My friend noticed my visible collarbones even before I did
My friend basically stated that I was the skinny friend
My friends parents tell my friends to feed me because I am thin appareantly
I stopped wearing bras and nobody cares
My aunt, who always told me to lose weight said that she doesn’t think I should lose any more weight
I am not as embarassed when my family notices I work out. I am still not 100% comfortable when they enter my room during a yoga session, but I don’t feel like crawling inside a hole when someone mentions it.
Reduced chub rub. I may not have a thighgap (yet), but I can’t remember the last time I had a rash on the inside of my thighs or my pants ripped there, and it used to happen all the time.
Less sweating. I am serious.
I stopped snacking, which seemed impossible and was my stress reliever just 2 years ago.
When my friend hugged me from behind she said I was bony.
I can fit into my moms old clothes perfectly. And into my grandmas old clothes. If they don’t fit good, then they are too big. Which means free retro stuff that also holds some meaning to it. I love it.
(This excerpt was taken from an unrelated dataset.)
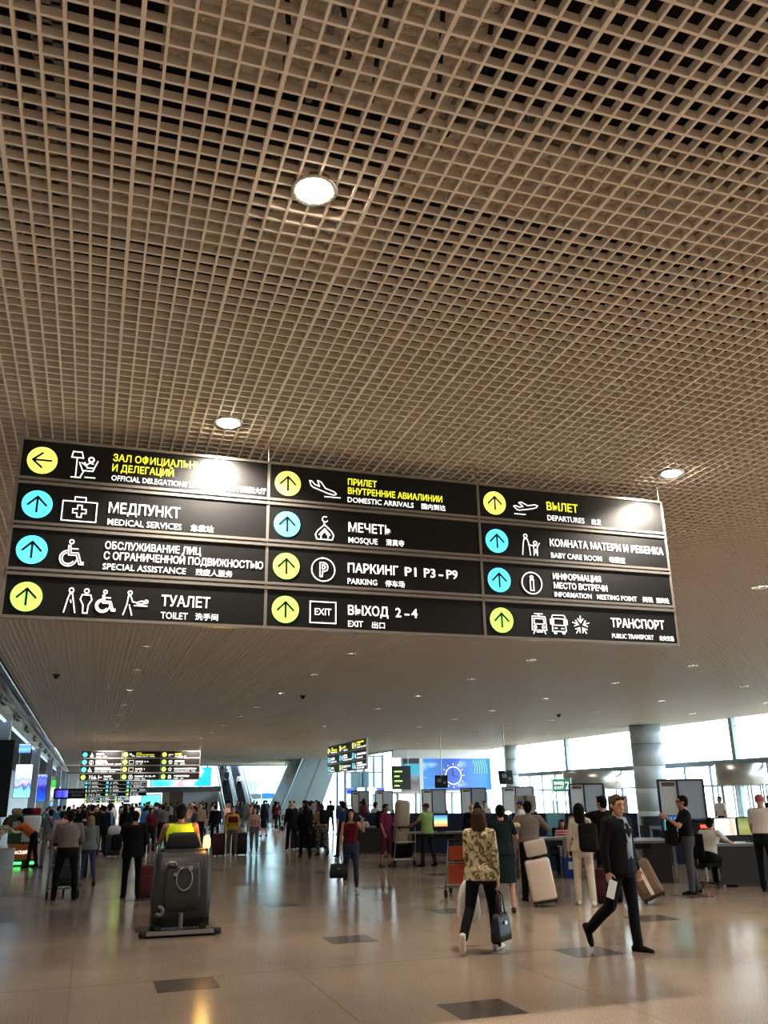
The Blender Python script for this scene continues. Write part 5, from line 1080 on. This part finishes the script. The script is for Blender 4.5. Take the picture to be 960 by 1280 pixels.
figure('man in a white shirt with a strap walking by the right hand glazing', 21.6, 27.2, 95, 1.76, 'white_cloth', 'short', 'trousers', 'dark_trousers', 'black_shoes', 'hair_dark', 'short', 'skin_tan', vox=.018, face=False)
figure('blurred dark person near the revolving door at the right edge', 23.6, 27.0, 90, 1.74, 'dark_suit', 'long', 'trousers', 'dark_trousers', 'black_shoes', 'hair_dark', 'short', 'skin_tan', vox=.02, face=False)
gs = figure('man in a lime green shirt and dark trousers behind the wrapped parcel trolley', 8.8, 23.2, 30, 1.76, 'lime_cloth', 'short', 'trousers', 'brown_trousers', 'black_shoes', 'brown_shoes', 'cap', 'skin_tan', ll=(6, 3, 7), rl=(-6, 6, 7), la=(40, 12, 30), ra=(20, 14, 30), vox=.0125, toplen=.12, wide=1.12, face=False)
mg = figure('man in a magenta t-shirt and maroon shorts left of the wrapped parcel', 7.72, 23.5, -150, 1.75, 'magenta_cloth', 'short', 'shorts', 'maroon_cloth', 'brown_shoes', 'hair_dark', 'short', 'skin_tan', ll=(4, 2), rl=(-4, 4), la=(15, 12, 50), ra=(10, 10, 20), vox=.0125)
w = world(mg, Vector((-.05, -.21, 1.2))); backpack(w.x, w.y, w.z, -150, 'black_cloth', 'dark backpack on the man in the magenta t-shirt', 1)
figure('man in white shirt bent over papers at the far grey counter', 9.3, 30.95, 165, 1.72, 'white_cloth', 'short', 'trousers', 'dark_trousers', 'black_shoes', 'hair_black', 'short', 'skin', lean=30, la=(50, 10, 40), ra=(50, 10, 40), vox=.016, face=False, **SIT)
chair(9.3, 31.0, 165, 'office chair under the man bent over papers')
figure('man in a white shirt standing behind the man bent over papers', 10.0, 31.6, -60, 1.76, 'white_cloth', 'short', 'trousers', 'dark_trousers', 'black_shoes', 'hair_black', 'short', 'skin', vox=.016, face=False)
# middle distance walkers
figure('tall man in a blue shirt and jeans walking away left of the burgundy top', 7.66, 27.6, 12, 1.82, 'blue_shirt', 'short', 'trousers', 'navy_cloth', 'black_shoes', 'hair_black', 'short', 'skin', ll=(14, 4), rl=(-20, 14, 3, -40), la=(-10, 8, 10), ra=(14, 8, 14), vox=.0135, face=False)
cm = figure('person in a brown vest and camouflage trousers with a backpack, walking away', 7.3, 28.9, 8, 1.72, 'tan_cloth', 'short', 'wide', 'camouflage_cloth', 'black_shoes', 'hair_brown', 'short', 'skin', ll=(8, 4), rl=(-10, 12), la=(20, 12, 70), ra=(10, 10, 30), vox=.0135, face=False)
w = world(cm, Vector((0, -.23, 1.2))); backpack(w.x, w.y, w.z, 8, 'black_cloth', 'dark backpack on the person in camouflage trousers', 1)
bp = figure('man in black with a dark backpack walking away, front one of the dark group', 6.63, 28.4, 5, 1.74, 'black_cloth', 'long', 'trousers', 'black_cloth', 'brown_shoes', 'hair_dark', 'short', 'skin', ll=(8, 3), rl=(-8, 10), vox=.0135, face=False)
w = world(bp, Vector((0, -.24, 1.2))); backpack(w.x, w.y, w.z, 5, 'black_cloth', 'black backpack on the front man of the dark group', 1.05)
figure('bald man in a black jacket and dark jeans left of the backpack man', 6.95, 31.9, 8, 1.84, 'black_cloth', 'long', 'trousers', 'navy_cloth', 'white_shoes', 'hair_dark', 'bald', 'skin', ll=(9, 3), rl=(-10, 12), vox=.0145, face=False)
figure('tall man in a dark jacket behind the backpack man, his head turned left', 7.5, 32.2, 5, 1.88, 'grey_cloth', 'long', 'trousers', 'navy_cloth', 'brown_shoes', 'hair_black', 'short', 'skin', head=(0, -60), vox=.0145, face=False)
figure('person in a dull red jacket right of the tall dark jacketed man', 8.15, 32.3, -10, 1.74, 'maroon_cloth', 'long', 'trousers', 'jeans', 'brown_shoes', 'hair_dark', 'short', 'skin', vox=.016, face=False)
figure('woman in a yellow jacket with a dark red bag walking towards us', 4.68, 30.7, 172, 1.68, 'yellow_cloth', 'long', 'trousers', 'khaki', 'white_shoes', 'hair_blond', 'short', 'skin', 'f', ll=(8, 3), rl=(-8, 10), la=(10, 10, 60), ra=(0, 12, 10), vox=.013, wide=1.12, toplen=.08)
o = rbox('waist_bag', (4.66, 30.50, 1.15), (.34, .12, .2), .05, 'burgundy_cloth', None, 2); tag(o, 'dark red bag at the front of the yellow jacket', 'bag')
figure('woman in a pale pink top and light jeans beside the black suitcase', 5.42, 30.75, 165, 1.66, 'pink_cloth', 'long', 'slim', 'light_jeans', 'white_shoes', 'hair_brown', 'long', 'skin', 'f', ll=(10, 3), rl=(-12, 14), la=(5, 8, 10), ra=(0, 14, 6), vox=.013)
figure('person in a red jacket between the yellow and the pink woman', 5.05, 33.4, 175, 1.7, 'red_cloth', 'long', 'trousers', 'navy_cloth', 'black_shoes', 'hair_dark', 'short', 'skin', vox=.016)
figure('woman in a black knee-length dress right of the pink top', 8.5, 45.6, 20, 1.68, 'black_cloth', 'long', 'dress', 'black_cloth', 'black_shoes', 'hair_black', 'long', 'skin', 'f', toplen=.1, vox=.02, face=False)
figure('man in black trousers carrying a patterned bag ahead of the hooded woman', .55, 33.7, 4, 1.82, 'black_cloth', 'long', 'trousers', 'dark_trousers', 'black_shoes', 'hair_black', 'short', 'skin', ll=(8, 3), rl=(-8, 8), vox=.015, wide=1.08, face=False)
figure('tall man in black left of the patterned bag man', .15, 31.6, 6, 1.86, 'dark_suit', 'long', 'trousers', 'dark_trousers', 'black_shoes', 'hair_dark', 'short', 'skin', vox=.015, wide=1.05, face=False)
figure('person in a salmon top half hidden by the grey-shirted man', -.65, 27.0, -5, 1.70, 'pink_cloth', 'short', 'trousers', 'khaki', 'brown_shoes', 'hair_dark', 'short', 'skin', vox=.015, face=False)
figure('dark-haired person between the grey shirt and the hooded woman', -.05, 24.4, 5, 1.72, 'black_cloth', 'long', 'trousers', 'dark_trousers', 'black_shoes', 'hair_dark', 'short', 'skin', vox=.015, face=False)
figure('woman in a grey dress behind the scrubber driver, facing left', 3.72, 33.5, 100, 1.72, 'grey_cloth', 'long', 'trousers', 'black_cloth', 'black_shoes', 'hair_black', 'short', 'skin', 'f', ll=(14, 3), rl=(-16, 14), vox=.016, face=False)
figure('tall person in beige to the right of the scrubber driver\'s head', 4.25, 36.5, 160, 1.84, 'tan_cloth', 'long', 'trousers', 'brown_trousers', 'brown_shoes', 'hair_brown', 'short', 'skin', vox=.017, face=False)
figure('person in dark clothes behind the yellow jacket', 4.9, 36.8, 0, 1.76, 'black_cloth', 'long', 'trousers', 'black_cloth', 'black_shoes', 'hair_dark', 'short', 'skin', vox=.017, face=False)
figure('child-sized person in a dark top walking away left of the yellow jacket', 4.95, 44.0, 5, 1.62, 'teal_cloth', 'short', 'slim', 'black_cloth', 'black_shoes', 'hair_dark', 'tail', 'skin', 'f', vox=.019, face=False)
ps = figure('woman pushing a pram right of the black dress', 10.55, 52.6, -80, 1.68, 'burgundy_cloth', 'short', 'slim', 'dark_trousers', 'white_shoes', 'hair_dark', 'tail', 'skin', 'f', la=(40, 8, 40), ra=(40, 8, 40), vox=.021, face=False)
g = tag(empty('pram', (11.2, 52.5, 0)), 'grey pram pushed by the woman in burgundy in the distance', 'pram')
rbox('carrycot', (0, 0, .72), (.75, .4, .35), .1, 'grey_knit', g, 3); rbox('hood', (.2, 0, .95), (.35, .42, .3), .12, 'white_cloth', g, 3); MB().tube([(-.35, 0, .6), (.3, 0, .15)], .02, 6).tube([(.35, 0, .6), (-.3, 0, .15)], .02, 6).tube([(-.35, 0, .75), (-.55, 0, 1.0)], .02, 6).build('frame', 'steel', g)
for wx in (-.3, .3):
    for wy_ in (-.2, .2): MB().cyl((wx, wy_-.02, .12), (wx, wy_+.02, .12), .12, 14).build('wheel', 'rubber', g)
# people on the escalators
for i, (x, y, t, c2, hs) in enumerate(((11.95, 84.0, 'black_cloth', 'dark_trousers', 'short'), (12.25, 85.2, 'navy_cloth', 'black_cloth', 'short'), (12.0, 86.8, 'white_cloth', 'dark_trousers', 'short'), (12.25, 88.0, 'grey_shirt', 'black_cloth', 'long'), (12.0, 89.8, 'black_cloth', 'black_cloth', 'short'),
                                        (13.3, 84.6, 'white_cloth', 'black_cloth', 'short'), (13.15, 86.9, 'sky_cloth', 'jeans', 'short'), (13.35, 88.6, 'white_cloth', 'dark_trousers', 'long'), (13.2, 90.3, 'black_cloth', 'dark_trousers', 'short'))):
    yy = y-80; k = int((yy)/.42); zt = .577*(k*.42)+.02
    figure('person in a %s top riding the %s escalator lane, %s from its foot' % (t.split('_')[0], 'left' if x < 12.6 else 'right', ['nearest', 'second', 'third', 'fourth', 'topmost', 'nearest', 'second', 'third', 'topmost'][i]), x, 80+k*.42+.12, 0, 1.72, t, 'long', 'trousers', c2, 'black_shoes', 'hair_dark', hs, z=zt, vox=.03, ll=(1, 1), rl=(1, 1), face=False, group='people on the escalators')
# crowd prototypes and copies
SPEC = [('dark coat', 'black_cloth', 'dark_trousers', 'hair_black', 'short', 'm'), ('grey shirt', 'grey_shirt', 'dark_trousers', 'hair_dark', 'short', 'm'), ('white shirt', 'white_cloth', 'jeans', 'hair_dark', 'short', 'm'), ('navy jacket', 'navy_cloth', 'dark_trousers', 'hair_brown', 'short', 'm'),
        ('dark dress', 'dark_suit', 'black_cloth', 'hair_dark', 'long', 'f'), ('beige jacket', 'tan_cloth', 'jeans', 'hair_brown', 'long', 'f'), ('pink top', 'pink_cloth', 'light_jeans', 'hair_blond', 'bob', 'f'), ('blue top', 'sky_cloth', 'jeans', 'hair_dark', 'short', 'm'), ('maroon top', 'burgundy_cloth', 'dark_trousers', 'hair_dark', 'bob', 'f'), ('green-grey jacket', 'teal_cloth', 'khaki', 'hair_brown', 'short', 'm')]
protos = []
for i, (nm, t, b, hr, hs, sx) in enumerate(SPEC):
    protos.append((nm, figure('x', 0, 0, 0, 1.72+.04*(i % 3)-(.08 if sx == 'f' else 0), t, 'long' if i % 3 else 'short', 'trousers' if i != 4 else 'skirt', b, 'black_shoes', hr, hs, ['skin', 'skin_tan'][i % 2], sx, vox=.024, ll=(9, 4), rl=(-10, 12), face=False)['g']))
bake_all(); cache_kids()
rn = random.Random(11); taken = [(o.location.x, o.location.y) for o in bpy.data.objects if o.get('category') == 'person']; used = set(); n = 0; tries = 0
def pxy(px, Y):
    d = F*FPX + RX*(px-480) - UY*(1000-640); return d.x/d.y*Y
spans = [(98, 205, 35, 46, 14), (98, 215, 46, 62, 26), (100, 270, 62, 80, 34), (215, 285, 46, 60, 9), (285, 400, 58, 78, 24), (384, 400, 34, 50, 4), (400, 460, 40, 56, 8), (60, 100, 38, 60, 8)]
for (a, b, y0_, y1_, cnt_) in spans:
    got = 0; tries = 0
    while got < cnt_ and tries < 400:
        tries += 1; Y = rn.uniform(y0_, y1_); X = pxy(rn.uniform(a, b), Y)
        if X < -2.1 or any((X-u)**2+(Y-v)**2 < .6 for u, v in taken) or (10.8 < X < 14.5 and Y > 77) or (12.8 < X and Y > 63) or (4.2 < X < 8.2 and Y > 79): continue
        taken.append((X, Y)); i = rn.choice([0, 0, 0, 1, 2, 3, 3, 4, 4, 5, 6, 7, 8, 9, 1])
        nm, pg = protos[i]; g = pg if i not in used else copy_tree(pg); used.add(i)
        g.location = (X, Y, 0); g.rotation_euler[2] = R(rn.choice([0, 0, 10, -15, 180, 175, 60, -70])+rn.uniform(-15, 15)); s_ = rn.uniform(.90, .98); g.scale = (s_, s_, s_)
        where = 'on the left' if X < 4.2 else 'before the escalators' if X < 10 else 'near the stair casing'
        g['label'] = 'distant traveller in a %s in the crowd %s' % (nm, where); g['group'] = 'travellers in a %s %s' % (nm, where); got += 1
for i, (nm, pg) in enumerate(protos):
    if i not in used:
        for c in list(pg.children): bpy.data.objects.remove(c)
        bpy.data.objects.remove(pg)

# each traveller of a group is singled out by how near it stands
ORDN = 'nearest second third fourth fifth sixth seventh eighth ninth tenth eleventh twelfth thirteenth fourteenth fifteenth sixteenth seventeenth eighteenth nineteenth twentieth'.split()
grp = {}
for o in COL.objects:
    if o.get('group', '').startswith('travellers in'): grp.setdefault(o['group'], []).append(o)
for k, L in grp.items():
    L.sort(key=lambda o: o.location.y)
    for i, o in enumerate(L):
        if len(L) > 1: o['label'] = ('nearest ' if i == 0 else ORDN[min(i, 19)]+' nearest ')+o['label'].replace('distant ', '')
I now own a size L, M and S shirts from one store.
I started wearing leggings as pants. And it is sooo comfy.
I need to get like half my clothes to be smaller, because dresses hang on me and pants/skirts have trouble staying up. Even those I got fitted like 2/3 months ago.
My friend used to always tell me to lose weight. Lately she said I shouldn’t lose anymore, and when I undressed (we are comfortable with each other) she said she needed to check out my ass after all that weightloss. And I actually felt somewhat comfortable with that.
That girl I just met said I had a slim, but nice body (when I joked about having no boobs and ass) and then when I said I was bloated like hell (which I was) she was like “What are you talking about you have an awesome body”. She never saw me before. She didn’t just say I look better than I used to. She said I just look good.
People that haven’t seen me in a while always say I changed a lot (which I did, in many aspects) and it makes me happy because I feel like I need to evolve and change all the time.
This may sound weird, but bony feet and ankles!
When I make myself a salad, my family jokes about that being the reason I am thin. No more “are you trying to lose weight?” because they think I am just maintaining now.
My family got used to me being a little cautious about eating healthily. Yes, they laugh when I get that soy milk and avoid bread like a plague, but it is just a part of who I am now.
I actually get smaller portions sometimes? Because my family thinks I can’t/won’t eat as much as them?
My mom bought me two dresses online recently. They were supposed to be body con, and she got them in 34/36 which is size S (?) and also the smallest they carry. And! They! Are! Too! Big! I guess it is just this site, probably sizing up, but I really hope they shrink in the wash. The whole situation just seems a bit surreal.
I used to like my calves, and hate the rest of my legs. Now I like my ankles, calves, kness and about 50% of my thighs (still waiting for that bitch thighgap). Progress much?
I actually prefer healthy food to fast food now. Fake it til you make it really worked.
Also, I am both more choosy and more laid back with my food. I am picky as far as what is good for me (healthy, worth eating) but when something is healthy, I can survive it tasting bland or whatever.
I sometimes crave washing my teeth instead of craving food.
My mum jokes that I am addicted to gum. She is kind of right, because gum is that safe thing I get at the store when everyone else gets unhealthy food.
Unhealthy food is no longer a comfort. I do try to use it as such sometimes, but it just doesn’t work the way it used to, and actually makes me feel worse.
When I hug someone I don’t feel like I am crashing them with my arms.
Losing weight led me to discover yoga, and I did it in the PE class recently. My teacher said I had a gift for it, and it made my grade better. My classmates liked it as well as far as I know. I might do a class like that again this year a couple times.
Attention! I am not bragging. All this stuff? I worked hard for it. I counted the calories and worked out and sometimes I did unhealthy things I am not proud of. This place where I am now? It is still not perfect. I want to get down to 55kg by the end of August, and then I will either try to maintain for a bit or maybe get lower, somewhere between 50kg and 55kg. I am not perfect. My life is not perfect. I still feel fat, and ugly, and I still fuck up sometimes. And I tell myself I don’t care, and I am lazy just to start over the next day.
Life doesn’t get perfect when you lose weight. But some things do change for better. So, this is a post that is supposed to remind me how far I’ve come and maybe it will motivate someone.